There’s a curious doublethink many people engage in when it comes to the GAA and how it’s underpinned financially.
Many observers prefer to focus on the amateur ethos without ever considering how that ethos is facilitated - and has to be facilitated actively, not allowed to blossom like a fragile peony - in a professional way.
If you want to enable a nineteen-year-old who’s studying sixty miles from home to be fed properly ahead of a punishing night’s training, how exactly are you going to do that?
He can stroll down to his college canteen and pay for his pasta and chicken with an appeal to love of the jersey, but most cash registers will only accept cash or cards.
Earlier this year this newspaper published a graphic of an intercounty team engaged in one training session and broke down the costs on a conservative basis.
It topped out at over two thousand euro with the bar set particularly low, and subsequent to publication a couple of county board officials quietly made the point to this writer that we could have doubled or even trebled some of the costs on show.
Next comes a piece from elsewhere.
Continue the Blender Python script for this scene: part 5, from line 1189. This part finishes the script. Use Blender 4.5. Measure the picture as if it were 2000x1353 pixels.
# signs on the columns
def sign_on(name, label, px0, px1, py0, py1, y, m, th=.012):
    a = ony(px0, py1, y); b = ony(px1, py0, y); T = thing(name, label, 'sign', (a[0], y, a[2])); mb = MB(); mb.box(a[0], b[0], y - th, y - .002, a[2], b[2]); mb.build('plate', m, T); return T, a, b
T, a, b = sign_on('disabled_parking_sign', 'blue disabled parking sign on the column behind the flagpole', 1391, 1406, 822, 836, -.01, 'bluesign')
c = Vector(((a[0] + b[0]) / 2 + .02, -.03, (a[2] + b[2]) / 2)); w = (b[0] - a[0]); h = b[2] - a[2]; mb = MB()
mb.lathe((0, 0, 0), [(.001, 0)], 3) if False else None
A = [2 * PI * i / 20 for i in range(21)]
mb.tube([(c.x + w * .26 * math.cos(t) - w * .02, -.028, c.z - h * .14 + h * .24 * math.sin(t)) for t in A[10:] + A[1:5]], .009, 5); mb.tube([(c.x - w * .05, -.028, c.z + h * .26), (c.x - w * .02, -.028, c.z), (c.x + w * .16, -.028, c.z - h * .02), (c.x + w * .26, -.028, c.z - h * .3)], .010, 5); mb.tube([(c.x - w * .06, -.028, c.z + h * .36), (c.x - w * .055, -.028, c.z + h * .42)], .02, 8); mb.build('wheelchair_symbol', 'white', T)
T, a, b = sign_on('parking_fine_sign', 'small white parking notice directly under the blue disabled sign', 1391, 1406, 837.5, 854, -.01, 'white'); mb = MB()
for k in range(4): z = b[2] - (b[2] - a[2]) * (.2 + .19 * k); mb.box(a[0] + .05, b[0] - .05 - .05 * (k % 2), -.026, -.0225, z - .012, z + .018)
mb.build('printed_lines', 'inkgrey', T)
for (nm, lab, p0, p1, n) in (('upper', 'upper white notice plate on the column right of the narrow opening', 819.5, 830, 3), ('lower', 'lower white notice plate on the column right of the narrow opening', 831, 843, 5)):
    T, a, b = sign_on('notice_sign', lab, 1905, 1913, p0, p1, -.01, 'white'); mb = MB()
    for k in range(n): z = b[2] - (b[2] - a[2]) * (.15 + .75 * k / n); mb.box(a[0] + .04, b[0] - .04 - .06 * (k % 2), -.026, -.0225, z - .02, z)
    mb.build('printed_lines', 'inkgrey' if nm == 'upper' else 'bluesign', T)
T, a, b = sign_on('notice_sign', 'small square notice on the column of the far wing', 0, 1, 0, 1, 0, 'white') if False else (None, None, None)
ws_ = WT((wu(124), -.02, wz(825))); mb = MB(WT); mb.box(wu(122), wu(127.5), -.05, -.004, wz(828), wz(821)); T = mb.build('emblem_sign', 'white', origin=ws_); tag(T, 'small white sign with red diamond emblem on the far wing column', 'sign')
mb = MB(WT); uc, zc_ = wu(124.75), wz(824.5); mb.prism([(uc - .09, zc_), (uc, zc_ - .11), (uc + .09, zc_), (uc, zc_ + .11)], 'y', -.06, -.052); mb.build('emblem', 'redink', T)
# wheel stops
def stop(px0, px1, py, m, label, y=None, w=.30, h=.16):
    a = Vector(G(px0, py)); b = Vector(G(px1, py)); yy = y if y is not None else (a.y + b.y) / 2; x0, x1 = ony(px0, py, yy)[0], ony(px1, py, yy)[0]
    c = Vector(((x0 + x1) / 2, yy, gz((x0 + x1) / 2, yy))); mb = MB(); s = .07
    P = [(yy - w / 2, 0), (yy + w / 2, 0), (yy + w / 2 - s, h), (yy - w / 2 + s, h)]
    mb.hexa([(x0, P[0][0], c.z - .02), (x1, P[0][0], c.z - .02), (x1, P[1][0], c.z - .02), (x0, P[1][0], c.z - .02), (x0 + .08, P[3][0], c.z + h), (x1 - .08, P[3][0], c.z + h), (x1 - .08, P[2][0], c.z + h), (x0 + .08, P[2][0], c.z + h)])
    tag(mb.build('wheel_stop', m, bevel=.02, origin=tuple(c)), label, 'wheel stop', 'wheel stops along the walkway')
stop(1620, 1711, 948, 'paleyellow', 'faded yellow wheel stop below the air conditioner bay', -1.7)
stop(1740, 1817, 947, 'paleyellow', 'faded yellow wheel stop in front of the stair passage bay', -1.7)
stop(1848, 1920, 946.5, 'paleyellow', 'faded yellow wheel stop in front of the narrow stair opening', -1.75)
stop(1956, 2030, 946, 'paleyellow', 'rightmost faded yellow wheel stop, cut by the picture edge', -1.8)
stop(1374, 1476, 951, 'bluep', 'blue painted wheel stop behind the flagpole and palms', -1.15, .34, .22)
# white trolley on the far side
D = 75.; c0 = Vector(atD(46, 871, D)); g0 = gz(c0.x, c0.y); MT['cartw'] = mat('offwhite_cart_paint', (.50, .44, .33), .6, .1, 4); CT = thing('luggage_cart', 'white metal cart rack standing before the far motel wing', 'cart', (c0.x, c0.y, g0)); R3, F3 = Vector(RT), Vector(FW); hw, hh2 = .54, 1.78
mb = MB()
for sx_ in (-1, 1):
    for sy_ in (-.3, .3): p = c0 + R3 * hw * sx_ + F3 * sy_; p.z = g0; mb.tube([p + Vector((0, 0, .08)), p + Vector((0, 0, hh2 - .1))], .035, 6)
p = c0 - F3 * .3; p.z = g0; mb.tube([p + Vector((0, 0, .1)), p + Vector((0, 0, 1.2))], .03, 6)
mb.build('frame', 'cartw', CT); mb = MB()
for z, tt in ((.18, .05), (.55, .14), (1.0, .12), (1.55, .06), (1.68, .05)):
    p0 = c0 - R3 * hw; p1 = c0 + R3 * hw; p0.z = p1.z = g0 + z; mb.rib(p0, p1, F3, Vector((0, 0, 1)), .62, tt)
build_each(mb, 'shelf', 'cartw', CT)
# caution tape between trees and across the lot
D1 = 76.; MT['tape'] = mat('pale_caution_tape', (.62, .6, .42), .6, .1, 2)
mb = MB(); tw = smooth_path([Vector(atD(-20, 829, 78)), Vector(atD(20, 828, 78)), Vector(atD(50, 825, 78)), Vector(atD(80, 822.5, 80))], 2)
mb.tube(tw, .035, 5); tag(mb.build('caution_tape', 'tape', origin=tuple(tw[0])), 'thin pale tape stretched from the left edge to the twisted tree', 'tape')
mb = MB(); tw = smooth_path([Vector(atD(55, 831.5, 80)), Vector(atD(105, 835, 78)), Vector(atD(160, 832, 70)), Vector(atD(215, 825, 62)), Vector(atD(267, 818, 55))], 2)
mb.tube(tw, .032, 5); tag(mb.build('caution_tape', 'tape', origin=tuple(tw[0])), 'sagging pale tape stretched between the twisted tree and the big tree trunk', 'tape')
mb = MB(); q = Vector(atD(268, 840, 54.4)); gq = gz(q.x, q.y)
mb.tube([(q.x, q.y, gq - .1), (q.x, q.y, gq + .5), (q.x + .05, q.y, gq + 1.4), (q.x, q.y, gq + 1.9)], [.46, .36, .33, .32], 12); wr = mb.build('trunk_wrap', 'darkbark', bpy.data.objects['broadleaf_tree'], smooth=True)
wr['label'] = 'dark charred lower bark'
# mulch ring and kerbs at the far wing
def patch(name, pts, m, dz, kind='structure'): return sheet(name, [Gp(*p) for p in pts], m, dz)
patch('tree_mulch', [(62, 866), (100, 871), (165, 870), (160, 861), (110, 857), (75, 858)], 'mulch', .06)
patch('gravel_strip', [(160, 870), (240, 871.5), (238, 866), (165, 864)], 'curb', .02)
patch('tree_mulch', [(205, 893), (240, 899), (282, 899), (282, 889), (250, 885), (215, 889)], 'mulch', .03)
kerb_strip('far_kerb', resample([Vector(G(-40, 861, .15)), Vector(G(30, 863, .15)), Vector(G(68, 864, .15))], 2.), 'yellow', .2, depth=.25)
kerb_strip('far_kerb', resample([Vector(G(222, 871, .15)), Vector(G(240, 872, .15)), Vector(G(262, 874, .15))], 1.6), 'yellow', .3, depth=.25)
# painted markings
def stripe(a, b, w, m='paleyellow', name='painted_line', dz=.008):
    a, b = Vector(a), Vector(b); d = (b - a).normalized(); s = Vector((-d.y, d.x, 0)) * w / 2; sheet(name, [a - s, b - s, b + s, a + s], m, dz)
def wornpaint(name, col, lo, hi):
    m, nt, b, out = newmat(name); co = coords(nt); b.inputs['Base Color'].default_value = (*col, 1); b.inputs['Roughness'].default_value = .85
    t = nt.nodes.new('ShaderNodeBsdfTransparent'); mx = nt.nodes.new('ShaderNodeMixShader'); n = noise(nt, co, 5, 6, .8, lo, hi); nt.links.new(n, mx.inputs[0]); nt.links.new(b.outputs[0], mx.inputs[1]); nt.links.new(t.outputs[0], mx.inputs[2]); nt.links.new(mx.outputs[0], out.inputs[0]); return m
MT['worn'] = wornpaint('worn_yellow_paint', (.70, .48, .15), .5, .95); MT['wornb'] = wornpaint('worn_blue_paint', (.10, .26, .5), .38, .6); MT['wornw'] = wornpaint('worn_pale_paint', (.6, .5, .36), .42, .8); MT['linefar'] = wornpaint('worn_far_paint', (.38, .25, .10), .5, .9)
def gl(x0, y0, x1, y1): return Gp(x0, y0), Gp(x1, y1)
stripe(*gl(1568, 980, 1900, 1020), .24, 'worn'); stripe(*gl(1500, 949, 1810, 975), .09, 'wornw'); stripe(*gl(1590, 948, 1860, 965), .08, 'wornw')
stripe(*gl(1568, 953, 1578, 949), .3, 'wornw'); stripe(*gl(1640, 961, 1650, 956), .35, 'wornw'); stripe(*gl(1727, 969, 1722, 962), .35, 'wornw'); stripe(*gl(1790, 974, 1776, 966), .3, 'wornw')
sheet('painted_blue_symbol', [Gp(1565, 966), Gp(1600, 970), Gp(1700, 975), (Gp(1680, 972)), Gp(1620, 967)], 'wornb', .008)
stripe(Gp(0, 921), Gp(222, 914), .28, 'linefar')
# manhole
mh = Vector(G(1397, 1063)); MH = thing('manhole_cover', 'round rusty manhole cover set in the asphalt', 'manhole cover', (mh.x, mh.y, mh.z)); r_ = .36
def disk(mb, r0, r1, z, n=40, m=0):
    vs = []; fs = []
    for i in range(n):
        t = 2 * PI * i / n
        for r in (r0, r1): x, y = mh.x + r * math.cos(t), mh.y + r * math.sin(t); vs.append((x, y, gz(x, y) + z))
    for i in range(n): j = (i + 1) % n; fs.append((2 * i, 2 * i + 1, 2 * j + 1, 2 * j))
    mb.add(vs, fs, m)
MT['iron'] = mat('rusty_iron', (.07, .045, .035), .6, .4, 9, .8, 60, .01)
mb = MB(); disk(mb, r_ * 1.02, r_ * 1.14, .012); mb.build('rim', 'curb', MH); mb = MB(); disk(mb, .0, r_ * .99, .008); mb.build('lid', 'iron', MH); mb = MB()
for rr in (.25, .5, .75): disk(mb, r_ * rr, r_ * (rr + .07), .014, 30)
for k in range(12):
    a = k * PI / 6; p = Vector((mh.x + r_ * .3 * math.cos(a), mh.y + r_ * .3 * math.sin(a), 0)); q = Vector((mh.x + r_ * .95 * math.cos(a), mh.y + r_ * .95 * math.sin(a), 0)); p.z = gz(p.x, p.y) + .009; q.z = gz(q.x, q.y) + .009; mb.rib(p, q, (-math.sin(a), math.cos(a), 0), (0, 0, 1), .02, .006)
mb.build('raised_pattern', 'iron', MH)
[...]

For a county participating seriously in both hurling and football at senior level and enjoying a reasonable run at underage, for instance, weekly costs could drift north of €35,000. Per week.
Yet there are still people who feel that discussing the finances of county boards and management teams is vulgar and should be avoided at all costs, much like the Victorians who wanted to bowdlerise Shakespeare.
Sorry, but you can’t have the glamour without understanding the grit.
In that context the news that the players’ body is to receive increased funding is less bolt from the blue than common sense.
There was a time when such an announcement would have precipitated a good deal of soul-searching about the spirit of the games, and that may still occur.
The GPA has vocal critics whose opposition is entrenched, though their criticism is usually lacking a feasible alternative to the player organisation.
It may have caught their eye that yesterday’s announcement included provisions for increased oversight and transparency in the organisation’s dealings with the GAA itself.
That may not satisfy its opponents — it’s difficult to see what will — but it’s another sign of the GPA’s absorption into the GAA’s bloodstream, and an indication that its days as a foreign body are receding further and further.